Stanley Black & Decker (SWK 3.93%) stock is down a brutal 63% from its all-time high (reached in the spring of 2021). The sharp drawdown has been the worst sell-off for the blue-chip dividend stock since the 1970s. And Stanley Black & Decker is a far more reputable and established company today. In fact, it's a Dividend King, which is an S&P 500 component that has paid and raised its dividend for at least 50 consecutive years.

It's rare for a Dividend King to see a drawdown this far and this fast. And while there are good reasons for the sell-off, there's also an argument that Stanley Black & Decker stock is wildly undervalued and could be a powerful passive income source for 2023 and beyond.

Orange and yellow sparks fly off a circular saw.

Image source: Getty Images.

Nuances of the industrial economy

Industrials have been one of the best-performing sectors so far in 2022. The S&P Industrial Select Sector Index is down less than 5% year to date, which is far better than the S&P 500's 15.5% decline.
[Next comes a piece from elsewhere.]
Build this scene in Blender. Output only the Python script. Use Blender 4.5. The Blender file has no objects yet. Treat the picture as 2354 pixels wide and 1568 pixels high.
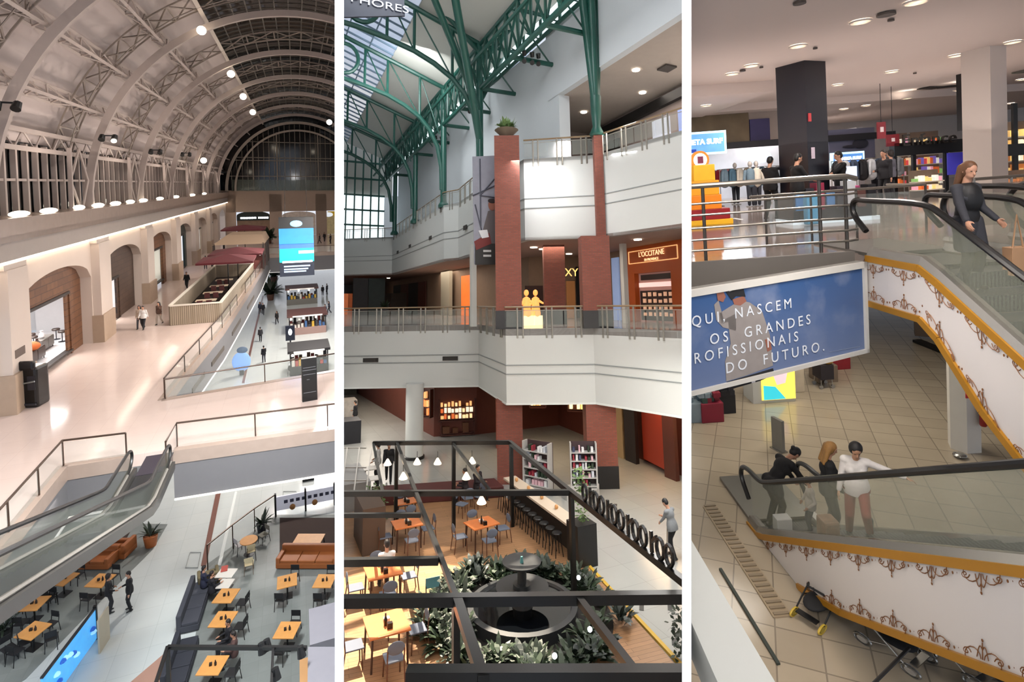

Long-term investors may be scratching their heads at the industrial sector's relative outperformance, given that it usually ebbs and flows along with the broader economy and the S&P 500. But 2022 has been no ordinary economy.

What has made this year unique is the disconnect between the health of businesses and the health of the consumer. Demand for new equipment and aftermarket services in agriculture, mining, oil and gas, power generation, and many industries in or related to the industrial economy is strong because commodity prices like oil, natural gas, soy, corn, wheat, and raw materials are doing well. These favorable trends are leading to record profits and near-record high stock prices for companies like Deere & Company and Caterpillar that sell high-ticket equipment and machinery mainly to other businesses. 

There's also the added tailwind of higher U.S. infrastructure spending, which pairs with the trend toward deglobalization as countries look to bring manufacturing back home and improve security. Higher commodity prices combined with these trends are great news for industrial companies that sell products and services to other businesses. But these trends don't really benefit industrial companies that depend on the health of the consumer.

Enter Stanley Black & Decker, which is vulnerable to consumer spending. Not only has the company been combating a weakening consumer, but it is also dealing with supply chain challenges, rising raw materials costs, and labor challenges. The company is in the process of a reorganization to cut costs and navigate prolonged headwinds. In the meantime, earnings are only slightly higher than they were five years ago. And Stanley Black & Decker currently has negative free cash flow, which means it can't support its dividend with cash. 

Declining financial health

In addition to its poor performance, the health of the company's balance sheet has declined. Financial debt-to-equity and debt-to-capital are at or near 10-year highs, while total net long-term debt is down off the 10-year high but is still much higher than in past years and more than double levels seen less than two years ago.

SWK Financial Debt to Equity (Quarterly) Chart.

SWK Financial Debt to Equity (Quarterly) data by YCharts.

The reorganization should help limit the company's dependence on debt. But investors are taking a "prove it" approach to the stock, which explains why the sell-off has gone as far as it has.

The good news is that Stanley Black & Decker's balance sheet was in very good shape at the start of 2021. So as challenges intensified last year and throughout 2022, the company had a hefty margin of error to take on more debt. This margin of error is a common quality of Dividend Kings. To pay and raise a dividend for over 50 years in a row (Stanley Black & Decker has paid but not raised its dividend for 146 consecutive years), a company has to keep a good balance sheet so it can outlast downturns.

Stanley Black & Decker couldn't have predicted the extent of the challenges it has faced. But it did what it could control, which was to position its balance sheet so that it could take on debt when needed.

A worthy turnaround play

As bad as Stanley Black & Decker's performance has been, the stock has sold off too far -- especially considering the company's track record for dividend raises and its industry-leading position.

Stanley Black & Decker stock now has a dividend yield of 3.9%, which is the highest level since the great recession of 2008. Stanley Black & Decker has been through past cycles before. The stock looks like a potential turnaround play. And the high dividend yield provides a compelling incentive to hold the stock while waiting for the business to rebound.